• Named the 2022 Outstanding Restaurateur by the James Beard Foundation, Chris Bianco, owner/chef of Pizzeria Bianco, keeps bragging about his team and his restaurant pals rather than himself.
  • Reflecting on his 1988 entry into the pizza biz, Bianco said, “I didn’t know what the f— I was doing then. I don’t know what I’m doing now. But what I do know is that I’m grateful.”

Related: This Tucson breadmaker has won the 2022 James Beard Award for baking

Talk about humble beginnings: Chris Bianco, the chef-owner behind Pizzeria Bianco in Phoenix, started out baking wood-fired pizzas in the corner of a grocery store. That was 1988, just three years after he first visited Phoenix on a free plane ticket he’d won in a contest—a ticket that could have taken him anywhere in the U.S. Why he chose Phoenix, he didn’t really know. But, as he told the New York Times in 2004, “When I got here, somehow I felt connected to this place.”

Call it a stroke of good fortune or intuition, but clearly it was the right move. In the hot, dry environs of Phoenix, Bianco—who learned to cook from his aunt and started working in a pizza shop at just 13—found a city that was primed for better pizza, the artisanal kind that he helped pioneer and turn into a nationwide movement. Now he has notched an honor to truly make his adopted hometown proud: He has been named Outstanding Restaurateur by the James Beard Foundation, the industry’s most prestigious accolade.

It’s not Bianco’s first James Beard Award; in 2003, he was the first pizzaiolo to be named Best Chef Southwest, and Pizzeria Bianco was a James Beard finalist for Outstanding Restaurant in 2020. But the Outstanding Restaurateur award is the biggie—the Best Actor/Actress Oscar of the restaurant world—and, as the Phoenix New Times reported, it’s one Bianco accepted with characteristic humility.

“I started a pizzeria in 1988,” he said at the ceremony held on June 13. “I didn’t know what the f— I was doing then. I don’t know what I’m doing now. But what I do know is that I’m grateful.”

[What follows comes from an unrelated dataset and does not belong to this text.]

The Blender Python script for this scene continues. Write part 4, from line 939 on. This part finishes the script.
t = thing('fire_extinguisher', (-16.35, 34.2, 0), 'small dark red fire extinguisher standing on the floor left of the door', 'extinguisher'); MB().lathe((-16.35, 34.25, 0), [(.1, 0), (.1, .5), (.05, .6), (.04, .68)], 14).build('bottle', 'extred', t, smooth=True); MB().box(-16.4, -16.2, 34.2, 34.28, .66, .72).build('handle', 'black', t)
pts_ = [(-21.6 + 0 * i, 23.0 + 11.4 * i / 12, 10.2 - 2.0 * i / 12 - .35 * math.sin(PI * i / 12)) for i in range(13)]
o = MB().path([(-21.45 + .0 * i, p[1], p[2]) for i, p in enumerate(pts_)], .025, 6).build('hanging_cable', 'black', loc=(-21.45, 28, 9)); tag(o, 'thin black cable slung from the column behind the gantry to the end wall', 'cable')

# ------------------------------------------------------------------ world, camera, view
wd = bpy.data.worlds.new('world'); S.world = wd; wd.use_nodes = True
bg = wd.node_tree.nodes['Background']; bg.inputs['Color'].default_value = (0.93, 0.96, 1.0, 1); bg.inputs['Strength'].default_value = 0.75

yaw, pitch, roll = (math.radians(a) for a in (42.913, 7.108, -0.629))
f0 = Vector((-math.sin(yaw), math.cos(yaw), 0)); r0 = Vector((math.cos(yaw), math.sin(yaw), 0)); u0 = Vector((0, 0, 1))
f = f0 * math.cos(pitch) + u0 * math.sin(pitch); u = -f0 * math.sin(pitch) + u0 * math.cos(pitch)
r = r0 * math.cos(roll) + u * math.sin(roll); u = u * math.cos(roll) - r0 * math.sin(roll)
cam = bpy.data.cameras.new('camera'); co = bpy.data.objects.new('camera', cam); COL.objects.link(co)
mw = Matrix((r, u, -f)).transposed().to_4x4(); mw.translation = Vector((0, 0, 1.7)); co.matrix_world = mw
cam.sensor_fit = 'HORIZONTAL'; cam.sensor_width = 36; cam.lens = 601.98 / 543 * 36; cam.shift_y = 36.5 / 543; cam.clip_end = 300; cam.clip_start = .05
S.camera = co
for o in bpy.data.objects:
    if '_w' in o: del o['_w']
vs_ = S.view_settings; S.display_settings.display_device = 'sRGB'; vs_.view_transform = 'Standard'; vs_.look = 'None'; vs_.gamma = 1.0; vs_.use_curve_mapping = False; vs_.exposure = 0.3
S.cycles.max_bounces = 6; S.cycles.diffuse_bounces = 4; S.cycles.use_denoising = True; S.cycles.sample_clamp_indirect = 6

A day of reflection on his big win didn’t make Bianco any less modest. “I see and feel the weight of the responsibility that [the award] brings,” Bianco posted on Instagram on June 14. He congratulated the other nominees and added, “We all know that we are no better than any of you and no more [deserving]. I believe, just like eternity, the good ones eventually all end up in the same place.”

You might think that post would have been accompanied by a photo of Bianco himself with his award. You’d be wrong. For Bianco, it’s about “we,” not “me.” He posted nine photos of Pizzeria Bianco team members—the “faces of winners,” as he wrote. “I hope each and every one of them and all not pictured knows any success we have or have had is because of them [and] their hard work and commitment…from the desks of accounting to the dish pit, all and any from both sides of the pass.”

Bianco’s next Instagram post had nothing to do with his James Beard award. Instead, he sang the praises of two friends who had just opened a “jewel box” of a restaurant in Baltimore. In fact, Bianco devotes a lot of Instagram space to promoting other eateries around the country—not just his own.

Then, again, it has always been left to others to tout Bianco’s talents since he won’t do it himself. In “The Mozza Cookbook,” Chef Nancy Silverton of Pizzeria Mozza once wrote, “If there was any pizza that I did aspire to, it was a pie made by Chris Bianco, whose Pizzeria Bianco in Phoenix is a mecca for the pizza-obsessed. When I took a bite of Chris’ pizza, I was speechless. Eating it turned out to be a life-altering experience.”

In that aforementioned New York Times piece from 2004, Ed Levine proclaimed that Pizzeria Bianco served “what just might be the best pizza in America.” He described Bianco’s crust as “simultaneously thick and thin, puffy and crisp on the outside and softer and chewy on the inside, with hole structure like great bread. His mozzarella, which he and his staff make every morning, is creamy and slightly tart. The sauce tastes like the ripest tomatoes in concentrated form. His sausage tastes of fennel and pork, with just the right meat-to-fat ratio.”

In his own book, “Pizza: A Slice of Heaven,” Levine went on to name Bianco’s pies the best in the U.S. And in 2015, a headline on Eater.com said Bianco was “still America’s best pizza maker.” Writer Bill Addison declared, “The pizza—it rewired my synapses.”

Some great artists and entrepreneurs who come from humble beginnings don’t stay humble—not even close to it. But, by all accounts, Bianco hasn’t changed much—or at all—since that New York Times story ran almost 18 years ago. “ I have invented nothing,” he said at the time. “I’m just trying to do something, one small thing, right. I’m on a mission. I have a responsibility to do something with integrity and dignity.”